Your instructions:
Copy the first line of the material below and every later line through the line containing "tree('pale_tree', oc, ot, (x, Y, gz1(x, Y)), 'single", without any other output.
Data lines start
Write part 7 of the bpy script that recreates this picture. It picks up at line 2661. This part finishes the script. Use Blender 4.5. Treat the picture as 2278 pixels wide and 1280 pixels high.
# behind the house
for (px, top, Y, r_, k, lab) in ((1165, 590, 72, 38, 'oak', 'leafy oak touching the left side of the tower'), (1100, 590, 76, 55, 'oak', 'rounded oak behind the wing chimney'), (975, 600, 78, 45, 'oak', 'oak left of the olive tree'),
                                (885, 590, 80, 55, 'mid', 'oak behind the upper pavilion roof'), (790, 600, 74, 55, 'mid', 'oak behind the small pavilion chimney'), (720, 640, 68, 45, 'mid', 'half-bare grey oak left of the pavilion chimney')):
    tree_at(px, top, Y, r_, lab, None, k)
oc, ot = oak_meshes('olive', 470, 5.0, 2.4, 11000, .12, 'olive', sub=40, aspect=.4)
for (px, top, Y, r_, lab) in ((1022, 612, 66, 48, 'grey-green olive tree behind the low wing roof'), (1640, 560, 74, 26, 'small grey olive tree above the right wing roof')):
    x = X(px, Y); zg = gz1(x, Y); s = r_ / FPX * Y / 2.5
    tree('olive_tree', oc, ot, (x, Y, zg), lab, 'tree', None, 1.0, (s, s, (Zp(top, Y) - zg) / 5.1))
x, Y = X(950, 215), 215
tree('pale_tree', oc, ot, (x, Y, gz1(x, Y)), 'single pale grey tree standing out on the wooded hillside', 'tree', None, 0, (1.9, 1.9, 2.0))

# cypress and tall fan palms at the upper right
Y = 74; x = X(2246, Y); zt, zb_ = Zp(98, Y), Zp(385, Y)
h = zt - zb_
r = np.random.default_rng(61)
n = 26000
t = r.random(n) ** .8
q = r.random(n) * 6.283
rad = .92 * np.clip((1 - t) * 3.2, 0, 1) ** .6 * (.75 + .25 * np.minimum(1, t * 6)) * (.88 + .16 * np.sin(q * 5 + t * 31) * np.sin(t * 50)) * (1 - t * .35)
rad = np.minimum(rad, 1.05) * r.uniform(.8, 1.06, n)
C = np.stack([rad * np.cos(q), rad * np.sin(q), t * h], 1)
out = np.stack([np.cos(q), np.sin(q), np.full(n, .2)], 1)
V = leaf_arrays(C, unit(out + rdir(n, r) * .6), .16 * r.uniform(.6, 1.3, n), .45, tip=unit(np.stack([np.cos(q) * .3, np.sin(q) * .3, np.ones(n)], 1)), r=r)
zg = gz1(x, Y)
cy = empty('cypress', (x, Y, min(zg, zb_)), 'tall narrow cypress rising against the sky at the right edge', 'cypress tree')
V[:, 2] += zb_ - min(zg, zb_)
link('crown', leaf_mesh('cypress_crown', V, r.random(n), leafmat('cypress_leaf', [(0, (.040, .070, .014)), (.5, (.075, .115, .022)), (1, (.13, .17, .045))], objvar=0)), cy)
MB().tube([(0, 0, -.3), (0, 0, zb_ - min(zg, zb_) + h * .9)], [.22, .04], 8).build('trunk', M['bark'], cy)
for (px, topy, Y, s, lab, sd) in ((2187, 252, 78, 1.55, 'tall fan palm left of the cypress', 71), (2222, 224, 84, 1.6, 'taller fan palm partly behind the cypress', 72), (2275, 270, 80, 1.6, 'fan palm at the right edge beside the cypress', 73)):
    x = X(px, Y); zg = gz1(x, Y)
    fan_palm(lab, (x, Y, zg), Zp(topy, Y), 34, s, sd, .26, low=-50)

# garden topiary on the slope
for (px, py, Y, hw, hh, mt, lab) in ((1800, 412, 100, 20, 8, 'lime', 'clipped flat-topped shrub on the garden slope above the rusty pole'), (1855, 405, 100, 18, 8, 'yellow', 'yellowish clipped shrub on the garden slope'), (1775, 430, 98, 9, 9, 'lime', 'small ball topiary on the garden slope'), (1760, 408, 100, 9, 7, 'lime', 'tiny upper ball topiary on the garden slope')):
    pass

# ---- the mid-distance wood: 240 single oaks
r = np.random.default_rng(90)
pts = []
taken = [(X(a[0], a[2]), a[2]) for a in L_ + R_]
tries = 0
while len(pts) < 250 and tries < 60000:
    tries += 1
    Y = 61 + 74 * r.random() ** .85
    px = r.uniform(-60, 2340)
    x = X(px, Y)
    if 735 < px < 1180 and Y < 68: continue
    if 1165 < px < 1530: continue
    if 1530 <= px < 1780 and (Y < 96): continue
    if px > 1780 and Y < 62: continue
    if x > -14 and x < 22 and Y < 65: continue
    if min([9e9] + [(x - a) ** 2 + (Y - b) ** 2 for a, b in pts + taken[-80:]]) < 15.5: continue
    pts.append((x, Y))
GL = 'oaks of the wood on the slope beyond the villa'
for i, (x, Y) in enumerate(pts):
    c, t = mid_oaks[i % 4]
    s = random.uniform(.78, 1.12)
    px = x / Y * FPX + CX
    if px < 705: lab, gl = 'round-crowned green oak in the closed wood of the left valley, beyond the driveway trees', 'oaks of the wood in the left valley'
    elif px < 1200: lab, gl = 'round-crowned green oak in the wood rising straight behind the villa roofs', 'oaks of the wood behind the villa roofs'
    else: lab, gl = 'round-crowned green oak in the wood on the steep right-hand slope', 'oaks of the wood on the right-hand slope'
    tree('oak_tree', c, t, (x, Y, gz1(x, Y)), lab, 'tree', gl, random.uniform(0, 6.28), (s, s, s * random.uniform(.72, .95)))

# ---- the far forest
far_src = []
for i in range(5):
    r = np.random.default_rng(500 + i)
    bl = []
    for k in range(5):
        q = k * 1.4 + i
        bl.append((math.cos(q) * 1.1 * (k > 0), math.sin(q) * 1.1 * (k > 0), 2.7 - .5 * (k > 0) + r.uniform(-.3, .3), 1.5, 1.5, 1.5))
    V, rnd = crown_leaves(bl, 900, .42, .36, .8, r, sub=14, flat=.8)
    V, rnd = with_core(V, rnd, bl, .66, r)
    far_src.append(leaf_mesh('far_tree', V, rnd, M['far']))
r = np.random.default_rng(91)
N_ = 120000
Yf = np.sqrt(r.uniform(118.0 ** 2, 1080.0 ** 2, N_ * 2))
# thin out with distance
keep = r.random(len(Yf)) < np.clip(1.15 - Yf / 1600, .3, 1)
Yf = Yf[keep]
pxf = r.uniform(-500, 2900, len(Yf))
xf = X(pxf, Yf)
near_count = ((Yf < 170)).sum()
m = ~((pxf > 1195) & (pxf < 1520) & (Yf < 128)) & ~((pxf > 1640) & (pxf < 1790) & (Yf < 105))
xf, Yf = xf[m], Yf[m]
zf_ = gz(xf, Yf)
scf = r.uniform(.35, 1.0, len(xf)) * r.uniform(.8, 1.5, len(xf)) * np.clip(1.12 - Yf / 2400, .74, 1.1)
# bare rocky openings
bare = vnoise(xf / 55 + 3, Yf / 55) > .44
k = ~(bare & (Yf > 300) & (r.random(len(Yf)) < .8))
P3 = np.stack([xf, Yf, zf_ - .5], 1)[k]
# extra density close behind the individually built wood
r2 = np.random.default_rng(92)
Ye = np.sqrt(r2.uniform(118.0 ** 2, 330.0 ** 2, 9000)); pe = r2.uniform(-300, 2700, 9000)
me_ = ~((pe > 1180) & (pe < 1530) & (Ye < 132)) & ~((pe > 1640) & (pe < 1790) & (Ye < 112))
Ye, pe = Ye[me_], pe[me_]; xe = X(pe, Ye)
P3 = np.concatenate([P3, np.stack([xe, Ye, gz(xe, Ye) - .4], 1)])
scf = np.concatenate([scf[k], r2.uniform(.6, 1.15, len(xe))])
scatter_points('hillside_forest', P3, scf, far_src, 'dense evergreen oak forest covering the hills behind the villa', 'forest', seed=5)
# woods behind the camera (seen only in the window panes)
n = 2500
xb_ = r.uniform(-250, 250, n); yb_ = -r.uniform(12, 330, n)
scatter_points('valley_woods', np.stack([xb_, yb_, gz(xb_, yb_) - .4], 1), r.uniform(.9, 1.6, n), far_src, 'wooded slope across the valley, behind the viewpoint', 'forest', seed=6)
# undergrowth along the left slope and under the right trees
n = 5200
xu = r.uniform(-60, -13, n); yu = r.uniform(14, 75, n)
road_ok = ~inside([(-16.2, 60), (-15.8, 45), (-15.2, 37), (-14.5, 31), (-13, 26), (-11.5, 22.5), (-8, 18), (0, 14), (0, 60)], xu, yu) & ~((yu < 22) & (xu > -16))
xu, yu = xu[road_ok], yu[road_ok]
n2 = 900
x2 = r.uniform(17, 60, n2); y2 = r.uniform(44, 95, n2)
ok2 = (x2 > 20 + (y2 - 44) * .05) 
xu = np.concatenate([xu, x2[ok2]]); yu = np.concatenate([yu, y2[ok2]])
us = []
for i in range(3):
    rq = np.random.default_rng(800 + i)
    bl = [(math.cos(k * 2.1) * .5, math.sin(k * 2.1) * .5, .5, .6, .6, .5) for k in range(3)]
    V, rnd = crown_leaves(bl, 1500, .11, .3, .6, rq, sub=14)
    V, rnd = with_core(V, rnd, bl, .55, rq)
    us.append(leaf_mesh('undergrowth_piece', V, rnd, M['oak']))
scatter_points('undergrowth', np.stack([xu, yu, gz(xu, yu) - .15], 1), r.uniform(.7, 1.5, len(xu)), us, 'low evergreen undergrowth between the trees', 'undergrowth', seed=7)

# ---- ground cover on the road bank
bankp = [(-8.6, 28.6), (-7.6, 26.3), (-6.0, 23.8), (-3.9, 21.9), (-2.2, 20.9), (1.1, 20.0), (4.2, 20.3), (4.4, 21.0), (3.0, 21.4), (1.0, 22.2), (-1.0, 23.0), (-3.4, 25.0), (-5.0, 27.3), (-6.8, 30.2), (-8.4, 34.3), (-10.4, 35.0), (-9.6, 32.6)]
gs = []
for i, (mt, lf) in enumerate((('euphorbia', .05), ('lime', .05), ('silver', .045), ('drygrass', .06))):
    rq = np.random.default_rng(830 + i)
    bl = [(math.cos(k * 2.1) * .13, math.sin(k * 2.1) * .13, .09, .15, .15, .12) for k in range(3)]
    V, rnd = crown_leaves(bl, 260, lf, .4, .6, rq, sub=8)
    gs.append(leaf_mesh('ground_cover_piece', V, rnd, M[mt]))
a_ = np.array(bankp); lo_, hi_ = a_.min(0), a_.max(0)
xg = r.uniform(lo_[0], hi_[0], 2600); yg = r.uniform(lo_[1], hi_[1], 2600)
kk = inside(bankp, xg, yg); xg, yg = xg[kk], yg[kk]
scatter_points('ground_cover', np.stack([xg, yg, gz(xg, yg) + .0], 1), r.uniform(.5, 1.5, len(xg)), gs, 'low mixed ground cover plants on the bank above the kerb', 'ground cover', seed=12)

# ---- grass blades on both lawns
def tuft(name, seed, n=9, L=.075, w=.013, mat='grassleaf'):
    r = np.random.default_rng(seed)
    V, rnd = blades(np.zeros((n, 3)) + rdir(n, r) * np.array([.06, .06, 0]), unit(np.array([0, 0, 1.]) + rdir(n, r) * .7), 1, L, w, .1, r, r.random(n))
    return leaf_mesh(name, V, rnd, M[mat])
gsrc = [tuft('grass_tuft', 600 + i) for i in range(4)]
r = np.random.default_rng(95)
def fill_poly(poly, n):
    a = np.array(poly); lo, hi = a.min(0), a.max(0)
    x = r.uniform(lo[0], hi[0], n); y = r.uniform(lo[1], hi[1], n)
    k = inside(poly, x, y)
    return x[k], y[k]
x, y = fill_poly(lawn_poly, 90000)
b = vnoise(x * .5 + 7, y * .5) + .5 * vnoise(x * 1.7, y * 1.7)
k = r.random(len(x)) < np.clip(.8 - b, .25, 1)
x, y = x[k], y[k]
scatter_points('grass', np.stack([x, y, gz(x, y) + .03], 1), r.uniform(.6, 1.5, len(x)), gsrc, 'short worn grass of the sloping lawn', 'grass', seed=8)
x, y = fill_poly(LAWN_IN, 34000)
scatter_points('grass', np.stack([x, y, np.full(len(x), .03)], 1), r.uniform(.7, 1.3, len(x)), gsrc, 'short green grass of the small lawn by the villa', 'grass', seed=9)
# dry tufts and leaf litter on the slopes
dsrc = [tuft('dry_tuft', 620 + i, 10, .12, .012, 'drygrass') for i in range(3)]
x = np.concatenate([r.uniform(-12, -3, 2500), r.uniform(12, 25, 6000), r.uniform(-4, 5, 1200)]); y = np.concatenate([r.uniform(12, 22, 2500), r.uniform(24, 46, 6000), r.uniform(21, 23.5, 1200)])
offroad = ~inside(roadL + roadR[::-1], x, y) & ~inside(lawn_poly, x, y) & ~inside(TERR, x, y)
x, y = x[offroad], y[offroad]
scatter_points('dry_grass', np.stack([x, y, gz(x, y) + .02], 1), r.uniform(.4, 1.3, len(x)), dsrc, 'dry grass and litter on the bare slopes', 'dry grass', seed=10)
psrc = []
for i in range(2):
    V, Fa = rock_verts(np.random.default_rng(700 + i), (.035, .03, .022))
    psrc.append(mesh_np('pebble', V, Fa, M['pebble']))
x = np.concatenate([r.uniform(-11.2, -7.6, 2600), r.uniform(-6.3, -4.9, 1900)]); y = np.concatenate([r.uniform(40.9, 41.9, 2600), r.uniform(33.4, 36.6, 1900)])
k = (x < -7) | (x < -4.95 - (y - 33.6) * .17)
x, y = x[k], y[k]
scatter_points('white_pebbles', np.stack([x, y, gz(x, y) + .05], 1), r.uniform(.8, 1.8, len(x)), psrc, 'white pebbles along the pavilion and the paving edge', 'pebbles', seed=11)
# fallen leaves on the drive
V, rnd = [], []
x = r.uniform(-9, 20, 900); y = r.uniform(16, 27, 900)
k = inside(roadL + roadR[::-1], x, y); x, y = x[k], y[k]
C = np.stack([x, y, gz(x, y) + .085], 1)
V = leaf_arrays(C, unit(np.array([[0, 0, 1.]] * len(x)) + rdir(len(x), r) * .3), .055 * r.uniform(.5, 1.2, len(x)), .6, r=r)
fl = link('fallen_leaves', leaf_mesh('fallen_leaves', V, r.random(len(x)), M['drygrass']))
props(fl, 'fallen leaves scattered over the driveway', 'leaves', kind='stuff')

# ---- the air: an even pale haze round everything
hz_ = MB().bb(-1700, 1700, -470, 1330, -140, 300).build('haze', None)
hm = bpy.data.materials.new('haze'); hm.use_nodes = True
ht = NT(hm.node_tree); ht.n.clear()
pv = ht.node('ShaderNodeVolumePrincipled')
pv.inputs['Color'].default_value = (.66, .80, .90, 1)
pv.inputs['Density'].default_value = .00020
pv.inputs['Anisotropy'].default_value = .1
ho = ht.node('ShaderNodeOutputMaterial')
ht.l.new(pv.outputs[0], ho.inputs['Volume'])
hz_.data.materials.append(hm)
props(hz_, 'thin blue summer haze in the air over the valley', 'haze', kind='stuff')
Data lines end
Expected answer:
Write part 7 of the bpy script that recreates this picture. It picks up at line 2661. This part finishes the script. Use Blender 4.5. Treat the picture as 2278 pixels wide and 1280 pixels high.
# behind the house
for (px, top, Y, r_, k, lab) in ((1165, 590, 72, 38, 'oak', 'leafy oak touching the left side of the tower'), (1100, 590, 76, 55, 'oak', 'rounded oak behind the wing chimney'), (975, 600, 78, 45, 'oak', 'oak left of the olive tree'),
                                (885, 590, 80, 55, 'mid', 'oak behind the upper pavilion roof'), (790, 600, 74, 55, 'mid', 'oak behind the small pavilion chimney'), (720, 640, 68, 45, 'mid', 'half-bare grey oak left of the pavilion chimney')):
    tree_at(px, top, Y, r_, lab, None, k)
oc, ot = oak_meshes('olive', 470, 5.0, 2.4, 11000, .12, 'olive', sub=40, aspect=.4)
for (px, top, Y, r_, lab) in ((1022, 612, 66, 48, 'grey-green olive tree behind the low wing roof'), (1640, 560, 74, 26, 'small grey olive tree above the right wing roof')):
    x = X(px, Y); zg = gz1(x, Y); s = r_ / FPX * Y / 2.5
    tree('olive_tree', oc, ot, (x, Y, zg), lab, 'tree', None, 1.0, (s, s, (Zp(top, Y) - zg) / 5.1))
x, Y = X(950, 215), 215
tree('pale_tree', oc, ot, (x, Y, gz1(x, Y)), 'single pale grey tree standing out on the wooded hillside', 'tree', None, 0, (1.9, 1.9, 2.0))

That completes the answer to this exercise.